start Dataset excerpt
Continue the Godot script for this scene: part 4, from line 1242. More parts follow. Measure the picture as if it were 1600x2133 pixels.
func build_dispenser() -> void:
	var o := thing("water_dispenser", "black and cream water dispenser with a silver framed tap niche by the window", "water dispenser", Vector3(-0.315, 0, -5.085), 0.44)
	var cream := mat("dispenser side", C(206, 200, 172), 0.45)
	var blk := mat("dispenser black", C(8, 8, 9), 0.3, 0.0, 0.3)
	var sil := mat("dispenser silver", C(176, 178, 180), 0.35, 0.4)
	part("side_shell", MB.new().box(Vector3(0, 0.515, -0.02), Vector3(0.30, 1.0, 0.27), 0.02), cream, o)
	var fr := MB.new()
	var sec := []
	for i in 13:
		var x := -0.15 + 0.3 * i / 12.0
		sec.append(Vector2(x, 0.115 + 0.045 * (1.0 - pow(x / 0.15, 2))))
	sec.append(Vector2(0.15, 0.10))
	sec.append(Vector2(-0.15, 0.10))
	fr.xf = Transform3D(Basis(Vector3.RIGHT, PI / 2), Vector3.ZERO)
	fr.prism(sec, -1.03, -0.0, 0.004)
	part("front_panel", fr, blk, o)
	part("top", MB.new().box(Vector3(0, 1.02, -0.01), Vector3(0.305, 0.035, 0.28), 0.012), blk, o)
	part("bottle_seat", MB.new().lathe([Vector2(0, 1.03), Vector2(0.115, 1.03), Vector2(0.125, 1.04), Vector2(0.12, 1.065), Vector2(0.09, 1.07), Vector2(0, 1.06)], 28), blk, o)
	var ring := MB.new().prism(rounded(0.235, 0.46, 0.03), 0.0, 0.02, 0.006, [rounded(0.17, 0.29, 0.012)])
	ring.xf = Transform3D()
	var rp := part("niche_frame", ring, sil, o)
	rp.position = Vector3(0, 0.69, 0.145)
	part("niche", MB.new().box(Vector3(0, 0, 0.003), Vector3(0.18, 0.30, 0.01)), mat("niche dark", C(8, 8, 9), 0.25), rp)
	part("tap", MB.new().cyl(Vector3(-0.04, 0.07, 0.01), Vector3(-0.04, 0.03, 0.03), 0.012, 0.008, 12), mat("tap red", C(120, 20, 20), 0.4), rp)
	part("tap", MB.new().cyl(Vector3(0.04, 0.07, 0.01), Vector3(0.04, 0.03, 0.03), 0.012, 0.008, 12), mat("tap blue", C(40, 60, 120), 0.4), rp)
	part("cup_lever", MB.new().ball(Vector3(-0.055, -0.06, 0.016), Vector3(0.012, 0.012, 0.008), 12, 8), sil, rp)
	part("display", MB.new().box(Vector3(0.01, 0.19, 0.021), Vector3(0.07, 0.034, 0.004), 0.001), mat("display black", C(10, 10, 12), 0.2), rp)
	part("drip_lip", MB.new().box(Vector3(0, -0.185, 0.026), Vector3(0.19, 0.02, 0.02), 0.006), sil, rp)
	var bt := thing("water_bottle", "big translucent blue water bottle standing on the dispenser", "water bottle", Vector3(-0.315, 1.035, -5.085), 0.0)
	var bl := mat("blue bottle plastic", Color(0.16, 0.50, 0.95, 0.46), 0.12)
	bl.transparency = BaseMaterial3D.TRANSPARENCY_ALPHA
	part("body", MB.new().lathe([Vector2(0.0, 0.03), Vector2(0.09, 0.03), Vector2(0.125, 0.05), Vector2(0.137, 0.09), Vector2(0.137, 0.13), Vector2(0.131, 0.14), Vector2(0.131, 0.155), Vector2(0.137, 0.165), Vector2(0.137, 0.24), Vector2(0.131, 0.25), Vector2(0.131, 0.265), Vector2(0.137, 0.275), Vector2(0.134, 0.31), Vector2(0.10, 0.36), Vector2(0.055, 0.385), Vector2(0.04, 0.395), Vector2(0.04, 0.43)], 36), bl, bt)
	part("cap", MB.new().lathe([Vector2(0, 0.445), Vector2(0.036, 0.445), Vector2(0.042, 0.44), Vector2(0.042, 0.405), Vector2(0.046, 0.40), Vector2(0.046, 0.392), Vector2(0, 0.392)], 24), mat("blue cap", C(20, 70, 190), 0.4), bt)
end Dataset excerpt
Problem details: Reproduce the data in full, exactly as presented.

Finished answer:
Continue the Godot script for this scene: part 4, from line 1242. More parts follow. Measure the picture as if it were 1600x2133 pixels.
func build_dispenser() -> void:
	var o := thing("water_dispenser", "black and cream water dispenser with a silver framed tap niche by the window", "water dispenser", Vector3(-0.315, 0, -5.085), 0.44)
	var cream := mat("dispenser side", C(206, 200, 172), 0.45)
	var blk := mat("dispenser black", C(8, 8, 9), 0.3, 0.0, 0.3)
	var sil := mat("dispenser silver", C(176, 178, 180), 0.35, 0.4)
	part("side_shell", MB.new().box(Vector3(0, 0.515, -0.02), Vector3(0.30, 1.0, 0.27), 0.02), cream, o)
	var fr := MB.new()
	var sec := []
	for i in 13:
		var x := -0.15 + 0.3 * i / 12.0
		sec.append(Vector2(x, 0.115 + 0.045 * (1.0 - pow(x / 0.15, 2))))
	sec.append(Vector2(0.15, 0.10))
	sec.append(Vector2(-0.15, 0.10))
	fr.xf = Transform3D(Basis(Vector3.RIGHT, PI / 2), Vector3.ZERO)
	fr.prism(sec, -1.03, -0.0, 0.004)
	part("front_panel", fr, blk, o)
	part("top", MB.new().box(Vector3(0, 1.02, -0.01), Vector3(0.305, 0.035, 0.28), 0.012), blk, o)
	part("bottle_seat", MB.new().lathe([Vector2(0, 1.03), Vector2(0.115, 1.03), Vector2(0.125, 1.04), Vector2(0.12, 1.065), Vector2(0.09, 1.07), Vector2(0, 1.06)], 28), blk, o)
	var ring := MB.new().prism(rounded(0.235, 0.46, 0.03), 0.0, 0.02, 0.006, [rounded(0.17, 0.29, 0.012)])
	ring.xf = Transform3D()
	var rp := part("niche_frame", ring, sil, o)
	rp.position = Vector3(0, 0.69, 0.145)
	part("niche", MB.new().box(Vector3(0, 0, 0.003), Vector3(0.18, 0.30, 0.01)), mat("niche dark", C(8, 8, 9), 0.25), rp)
	part("tap", MB.new().cyl(Vector3(-0.04, 0.07, 0.01), Vector3(-0.04, 0.03, 0.03), 0.012, 0.008, 12), mat("tap red", C(120, 20, 20), 0.4), rp)
	part("tap", MB.new().cyl(Vector3(0.04, 0.07, 0.01), Vector3(0.04, 0.03, 0.03), 0.012, 0.008, 12), mat("tap blue", C(40, 60, 120), 0.4), rp)
	part("cup_lever", MB.new().ball(Vector3(-0.055, -0.06, 0.016), Vector3(0.012, 0.012, 0.008), 12, 8), sil, rp)
	part("display", MB.new().box(Vector3(0.01, 0.19, 0.021), Vector3(0.07, 0.034, 0.004), 0.001), mat("display black", C(10, 10, 12), 0.2), rp)
	part("drip_lip", MB.new().box(Vector3(0, -0.185, 0.026), Vector3(0.19, 0.02, 0.02), 0.006), sil, rp)
	var bt := thing("water_bottle", "big translucent blue water bottle standing on the dispenser", "water bottle", Vector3(-0.315, 1.035, -5.085), 0.0)
	var bl := mat("blue bottle plastic", Color(0.16, 0.50, 0.95, 0.46), 0.12)
	bl.transparency = BaseMaterial3D.TRANSPARENCY_ALPHA
	part("body", MB.new().lathe([Vector2(0.0, 0.03), Vector2(0.09, 0.03), Vector2(0.125, 0.05), Vector2(0.137, 0.09), Vector2(0.137, 0.13), Vector2(0.131, 0.14), Vector2(0.131, 0.155), Vector2(0.137, 0.165), Vector2(0.137, 0.24), Vector2(0.131, 0.25), Vector2(0.131, 0.265), Vector2(0.137, 0.275), Vector2(0.134, 0.31), Vector2(0.10, 0.36), Vector2(0.055, 0.385), Vector2(0.04, 0.395), Vector2(0.04, 0.43)], 36), bl, bt)
	part("cap", MB.new().lathe([Vector2(0, 0.445), Vector2(0.036, 0.445), Vector2(0.042, 0.44), Vector2(0.042, 0.405), Vector2(0.046, 0.40), Vector2(0.046, 0.392), Vector2(0, 0.392)], 24), mat("blue cap", C(20, 70, 190), 0.4), bt)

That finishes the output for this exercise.